Homemade remote CLI for NetApp

Security is one of those things that everyone knows they need to do, but it rarely gets done to the level that it should be.  This, at least in my experience, is primarily because security makes general, day-to-day tasks more difficult.  Take, for instance, rsh.  Rsh by itself is a great time saver…admit it…it’s great to just be able to execute commands from your admin host and have the results returned back.  You can parse them however you like using standard operating system tools like grep, awk, and sed, and best of all (or perhaps worst…) you don’t have to type the password repeatedly.

However, all of the benefits of rsh can be realized using ssh, it just takes a little more setup.  But, I’m not going to get into that today.  What if you just want a way to securely execute commands against your NetApp without consuming the sole connection to your your filer via ssh (you have telnet and rsh disabled, right?).  What if you don’t want to enable ssh, telnet, or rsh but still want to have a pseudo command line?  Assuming you have SSL (https) access enabled, you can use the Perl SDK to access, and execute commands against, your filer almost like you were telnet/ssh’d into it.

The magic comes from the undocumented system-cli SDK command.  It allows you to execute almost any command just as though you were sitting at the console.

The great part is that with this, you can accomplish probably 99% or more of all tasks having only one access method enabled to your NetApp: the https/ssl option.  SSH, RSH, telnet and HTTP can all be disabled.

I say almost because there are two types of commands that do not work using the below Perl script.  The first type is non-terminating commands.  These, at least off the top of my head, are primarily the stats show commands with the –i option specified.  With the –i option, the stats command repeats every number of seconds specified.  Now, the caveat to this is that you can also specify a –c option that limits the number of occurrences to the number specified.  The downside to this is that if you issue a command like stats show –i 5 –c 5 volume:*:read_ops then the command will take 25 seconds, at which point the results, as a whole, will be returned.

This also applies to issuing man commands.  Man will not return (at least with the simulator) to STDOUT, so system-cli doesn’t capture the output.

So, without any more pontificating by me, here is some sample output and the script.  If you would like to see additional examples, let me know in the comments.

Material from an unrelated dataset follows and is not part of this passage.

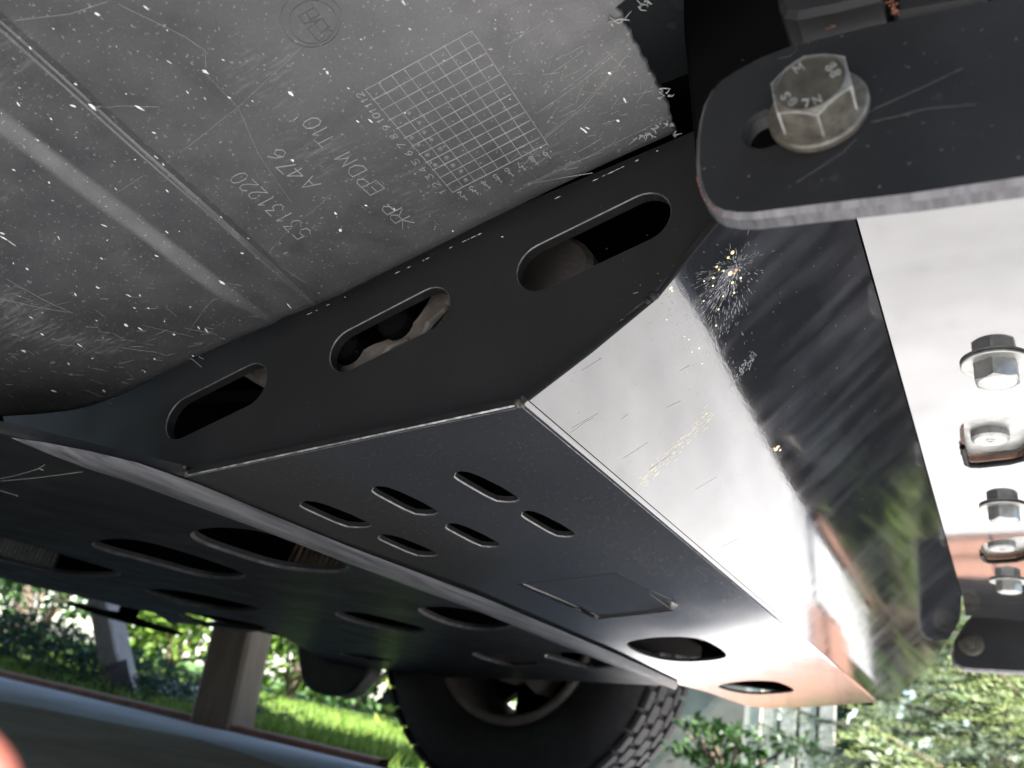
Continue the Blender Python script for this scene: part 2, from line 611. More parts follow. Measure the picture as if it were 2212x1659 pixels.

4 thoughts on “Homemade remote CLI for NetApp

  1. This is just awesome.

    It works, but I see this error pop up:

    readline() on unopened filehandle S at /usr/local/admin/scripts/lib/perl/NetApp/NaServer.pm line 467

    Please email me if it’s easy to fix.

    • @Martin,

      Sorry for a very delayed response, hope you won’t hold it against me : ) What version of the SDK are you using? There seems to be some inconsistencies between the versions and I’m trying to narrow down the problem versions.

      Thanks for reading!


  2. Very interesting script. My apologies if I’m missing the point, but I have to ask, why? I have ssh set up for my filers, with rsh and telnet turned off as well. What I do instead from RHEL5 server is set an extremely short alias (for me it’s the last 2 digits of the serial number) to the ssh @ command and simply type

    12 lun show
    12 aggr show_space -g

    etc. Your issues of commands that return constant output like sysstat -x 1 or a lun stats, etc, they work in real time like you’re on the controller, yet I’m not hogging the session. I also have the added benefit of all the unix shell utilities as well, so if I want to search for a lun for a server, it’s just

    12 lun show | grep

    and all of them show up in a list. Hate how the volumes don’t come in alphabetical order?

    12 df -h -s | sort

    etc etc etc. I also have the ability to up arrow, home, then change the first 2 digits to execute on another controller, or just do ^12^13 to substitute controller 12 for 13 and execute the same command. This makes swapping between controllers very easy.


    • Devon,

      Thanks for reading!

      Admittedly, there isn’t a great number of uses for the script in it’s current form. My main desire when I started creating this script was to see if it is possible to give a pseudo environment for the plethora of scripts that have been written to parse RSH/SSH output from a NetApp.

      Eventually I’d like to make it so that rather than RSH/SSH to a filer to get that information, you simply alias a script like this one to “act” like the command line. This ensures that the communication takes place securely (assuming you are using HTTPS)…it also eliminates one of the major hurdles that a lot of people have with getting rid of RSH access…namely, configuring the key based authentication.